Tuesday, March 10, 2020

UN World Day of Social Justice


Affirming the dignity of those forgotten, shunned, ignored
UN World Day of Social Justice is Feb. 20

When I interviewed Maryknoll Sr. Angela Brennan late last year for a story about gangs in El Salvador, I was struck by her quiet passion to affirm the humanity of a group often shunned in society: those in prison.
Brennan spent eight years in prison ministry in El Salvador, working at maximum- and other high-security prisons before returning to the United States in 2018. (She became involved in prison ministry while working in Brooklyn, New York, for 12 years.)
As I said in my story, Brennan called herself "privileged" to minister to incarcerated gang members. She told me it is grossly unfair to think those in prison are not "redeemable."
"You are not your crime," she recalled telling prisoners. But, Brennan said, "society looks at them like they are."
While not for a moment minimizing the gravity of the crimes the gang members committed, Brennan said she "sees the other side of things," which in El Salvador is the underlying reality of a country where violence and economic inequality fueled the horrifying 12-year civil war that ended in 1992.
I reported: "Gang members grew up in a war-fueled environment in which families were divided and separated."
We are talking about real desperation, the kind of desperation and fear that makes a family leave their village or country. Those kind of gaps remain a grave problem in El Salvador and elsewhere in the world.
Those gaps, of course, are also a real source of concern for sisters like Brennan and for the wider humanitarian world that is doing its best to tackle these challenges
Meet our new Notes from the Field blogger, Celine Reinoso.
Later this week, on Thursday, Feb. 20, the United Nations will focus attention on these problems by marking its annual World Day of Social Justice. The annual commemoration is a moment to reflect and affirm the need for action, something the United Nations is seeing to through its 17 sustainable development goals.
In its explanation for the annual commemoration, the United Nations says: "Social justice is an underlying principle for peaceful and prosperous coexistence within and among nations. We uphold the principles of social justice when we promote gender equality, or the rights of indigenous peoples and migrants. We advance social justice when we remove barriers that people face because of gender, age, race, ethnicity, religion, culture or disability."
In other words, to affirm the dignity of those who are forgotten, shunned or ignored.
I recently asked two of Brennan's colleagues, Sr. Marvie Misolas, who represents the Maryknoll Sisters at the United Nations, and Sr. Nonie Gutzler, the president of the congregation, to reflect a bit on what this United Nations theme means to them in the context of their work and the charism of the Maryknoll Sisters.

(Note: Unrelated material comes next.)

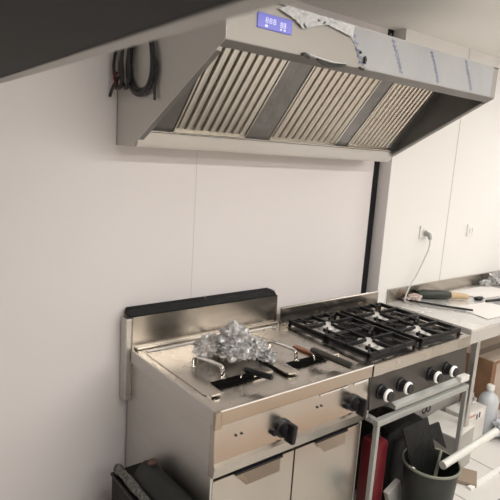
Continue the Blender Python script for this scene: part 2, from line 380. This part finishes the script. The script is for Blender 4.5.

Misolas took a broad view, telling me that social justice "is the antithesis of power."
"Who has power defines the rule, what gets prioritized in terms of values," she said. "Collectively in societies, those who have power get to define what is important for a particular group, leaving another perspective as not so vital." Arguing that there are "four interrelated principles of social justice: equity, access, participation and rights," Misolas said, "social justice puts the voice of those who are weak at the center of power. Social justice does not leave anyone behind." Not leaving anyone behind has special resonance this year, as the specific theme for the 2020 social justice commemoration is "Closing the Inequalities Gap to Achieve Social Justice."

Gutzler told me her congregation's response to that call is grounded in the Gospels, specifically the fourth chapter of Luke, in which Jesus declares, "The Spirit of the Lord is on me, because he has anointed me to proclaim good news to the poor. He has sent me to proclaim freedom for the prisoners and recovery of sight for the blind, to set the oppressed free, to proclaim the year of the Lord's favor."
That text is a cornerstone for her congregation, Gutzler said.
"It is carved into the heart of every Maryknoll sister. It guides us in everything we do," she said, adding that Jesus' example "calls us to our vocation."

I asked Gutzler about the need for finding the humanity of those who are ignored or shunned, and she reframed that, saying the challenge is not in "finding" such humanity — that God-given humanity already exists, she said — but in "exposing and affirming it."  There are countless examples of Catholic sisters, not just Maryknolls, doing just that, Gutzler said. In the East African nation of Tanzania, she said, Maryknoll Sr. Jareen Aquino serves as teacher and mentor to girls at the Emusoi Centre, an educational institution dedicated to providing girls "with opportunities for better lives," as a profile of the center noted. More broadly, Gutzler said, "it's about trying to build a just life," whether that is in Tanzania or El Salvador or Brooklyn.

And that aligns the sisters' work with the Feb. 20 U.N. commemoration, which, as the United Nations notes, "recognizes that social development and social justice are indispensable for the achievement and maintenance of peace and security within and among nations and that, in turn, social development and social justice cannot be attained in the absence of peace and security, or in the absence of respect for all human rights and fundamental freedoms."
It may border on cliché, but it's true: If you want peace, work for justice — social justice.